Prospects for peace in the Middle East may have eluded previous US presidents for years, but the topic still makes it to the Democratic-Republican scoreboard.
After the third and final presidential debate got mired in the Mideast (leaving us tempted to believe that US foreign policy was all about the Middle East, with a dash of China, leaving the Monroe Doctrine and with it the Mexico borders consigned to the Wild Wild past), we were forced to accept that the Middle East still mattered for the superpower’s all-American election.
As a report by the Carnegie Foundation put it, “rivalries have long crisscrossed the Middle East …over ambitions, ideology, religion, oil and wealth”.
This particular rivalry – where incumbent Democrat Obama took on challenger Republican Romney- was no exception. The two slung it out on the hotly contested matter of what to do about the problem called the Middle East. It seemed that the twain shared only sacred task: saving Israel from Iran. Both were on the same page that the US should defend Israel if Iran attacked the US’s long time friend in the rapidly evolving region.

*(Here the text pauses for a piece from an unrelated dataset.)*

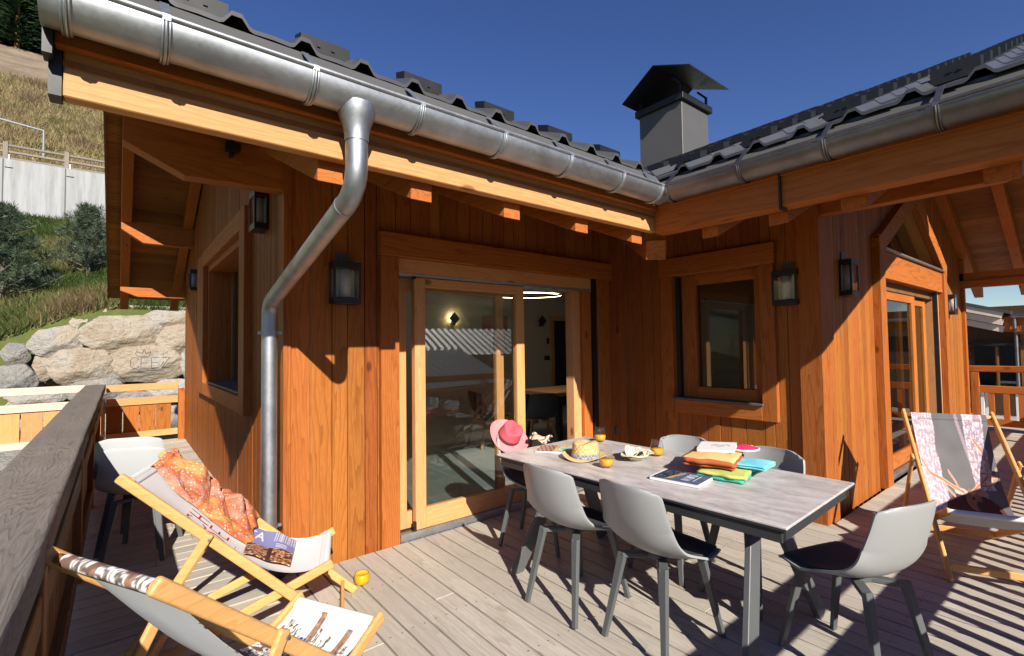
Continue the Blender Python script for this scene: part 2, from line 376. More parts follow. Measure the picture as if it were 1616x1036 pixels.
# ---- sliding door in wall A
dA = empty('sliding_door', (0, 0, 0)); dA.parent = chalet
MB().box(1.535, 1.683, 3.462, 3.514, -.02, 2.198).box(3.995, 4.19, 3.470, 3.514, -.02, 2.198).each('casing', 'larchZ', dA, bevel=.003)
MB().box(1.53, 4.225, 3.455, 3.514, 2.20, 2.382).build('lintel', 'beamX', dA, bevel=.004)
MB().box(1.683, 3.93, 3.50, 3.62, 2.085, 2.198).build('head_frame', 'paleX', dA, bevel=.003)
MB().box(3.805, 3.93, 3.505, 3.66, 0, 2.085).each('jamb', 'beamZ', dA, bevel=.003)
MB().box(3.675, 3.72, 3.53, 3.64, .0, 2.085).box(3.725, 3.80, 3.545, 3.66, 0, 2.085).box(1.683, 1.715, 3.53, 3.66, 0, 2.085).each('jamb', 'paleZ', dA, bevel=.003)
MB().box(3.936, 3.984, 3.475, 3.53, 0, 2.198).build('blind_guide', 'black', dA)
MB().box(1.69, 3.93, 3.50, 3.70, 2.06, 2.084).build('head_track', 'zinc', dA)
MB().box(1.69, 3.93, 3.47, 3.70, -.01, .035).box(1.70, 3.92, 3.485, 3.50, .035, .05).each('threshold', 'zinc', dA)
def leaf(x0, x1, y0, y1, z0, z1, st, rb, rt, parent, glass='glass', name='door_leaf', wd='pale'):
    o = MB().box(x0, x0+st, y0, y1, z0, z1).box(x1-st, x1, y0, y1, z0, z1).build(name, wd+'Z', parent, bevel=.004)
    MB().box(x0+st, x1-st, y0+.002, y1-.002, z0, z0+rb).box(x0+st, x1-st, y0+.002, y1-.002, z1-rt, z1).each('rail', wd+'X', o, bevel=.003)
    ym = (y0+y1)/2
    MB().add([(x0+st-.01, ym, z0+rb-.01), (x1-st+.01, ym, z0+rb-.01), (x1-st+.01, ym, z1-rt+.01), (x0+st-.01, ym, z1-rt+.01)], [(0,1,2,3)]).build('pane', glass, o)
    return o
lf = leaf(1.835, 2.985, 3.50, 3.56, .05, 2.055, .095, .16, .075, dA)
MB().box(1.815, 1.835, 3.49, 3.52, .05, .12).box(1.82, 1.84, 3.485, 3.52, 2.04, 2.06).each('runner', 'black', lf)
lf2 = leaf(1.716, 2.80, 3.585, 3.64, .05, 2.05, .085, .13, .10, dA)

# ---- window in wall C
wc = empty('window', (0, 0, 0)); wc.parent = chalet
MB().box(4.475, 4.529, 1.85, 3.03, 2.195, 2.385).box(4.478, 4.529, 1.99, 2.87, .79, .922).each('casing', 'beamY', wc, bevel=.004)
MB().box(4.480, 4.529, 1.86, 1.988, .79, 2.193).box(4.480, 4.529, 2.875, 3.015, .79, 2.193).each('casing', 'larchZ', wc, bevel=.003)
MB().box(4.452, 4.65, 1.975, 2.895, .925, .945).build('sill', 'leggrey', wc, bevel=.002)
MB().box(4.52, 4.56, 2.822, 2.862, .946, 2.19).build('blind_guide', 'black', wc)
MB().box(4.575, 4.66, 1.99, 2.075, .946, 2.19).box(4.575, 4.66, 2.66, 2.822, .946, 2.19).each('window_frame', 'larchZ', wc, bevel=.003)
MB().box(4.577, 4.66, 2.075, 2.66, .946, 1.055).box(4.577, 4.66, 2.075, 2.66, 2.09, 2.19).each('window_frame', 'beamY', wc, bevel=.003)
MB().add([(4.62, 2.06, 1.04), (4.62, 2.68, 1.04), (4.62, 2.68, 2.11), (4.62, 2.06, 2.11)], [(0,1,2,3)]).build('pane', 'glassdark', wc)
MB().box(4.78, 4.80, 2.30, 2.34, .95, 1.55).build('window_catch', 'paleZ', wc)

# ---- deep window in wall B
wb = empty('window', (0, 0, 0)); wb.parent = chalet
MB().box(.815, .879, 4.62, 4.85, .93, 2.73).box(.825, .879, 7.3, 7.9, .93, 2.73).each('casing', 'larchZ', wb, bevel=.004)
MB().box(.825, .879, 4.85, 7.3, .93, 1.078).box(.820, .879, 4.85, 7.3, 2.562, 2.74).each('casing', 'beamY', wb, bevel=.004)
MB().box(.88, 1.18, 7.22, 7.30, 1.1, 2.56).box(.88, 1.18, 4.85, 4.90, 1.1, 2.56).each('reveal', 'beamZ', wb)
MB().box(.88, 1.18, 4.9, 7.22, 2.49, 2.56).build('reveal', 'beamY', wb)
MB().box(.86, 1.18, 4.9, 7.22, 1.079, 1.10).build('sill', 'leggrey', wb)
MB().box(1.14, 1.18, 7.13, 7.22, 1.1, 2.49).box(1.14, 1.18, 4.9, 4.99, 1.1, 2.49).each('window_frame', 'brownZ', wb)
MB().box(1.135, 1.15, 7.205, 7.221, 1.1, 2.49).build('blind_guide', 'zinc', wb)
MB().add([(1.16, 4.98, 1.1), (1.16, 7.14, 1.1), (1.16, 7.14, 2.49), (1.16, 4.98, 2.49)], [(0,1,2,3)]).build('pane', 'glassdark', wb)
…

Nevertheless, and despite all the sabre-rattling that went on ahead of the elections between the two fore-runners, perhaps it will be on the domestic score-sheet where accounts are settled. Rebuilding the weak US economy or handling Hurricane Sandy must surely come ahead of tackling the intransigent issues of peace in Palestine. Who is a Romney or even a tried and tested Obama, to heal a splintered region more entrenched than ever by Sunni-Shia feuds?
Weather might be the fall-back topic of conversation for Brits throughout the ages, but the British small-talk staple it seems, specifically the inclement and stormy kind, could be the litmus test for the US Presidency. With coverage of the upcoming elections being dominated by the ferocious winds of Sandy, here’s a reminder of what the two big guns had to say on the ever so important question of the world's petrol pump as they thrashed it out back when they could still afford to talk bigger than the weather. Geography, doctrines, war-budgets and the Arab Spring vote - it's all here for Arab-American voters to take note. And yet, what they do or don't do with the Middle East or the rest of the world for that matter (whether they outsource their foreign policy to Israel, or the new kids on the block, the Arab Springers, or even reinvent Reagan's Star Wars) becomes a moot point.
What do you think? How much does the Middle East matter for the US election at this point? What of US security concerns as the US continues to damage control Bush's US foreign policy, not forgetting the recent Libya embassy attacks?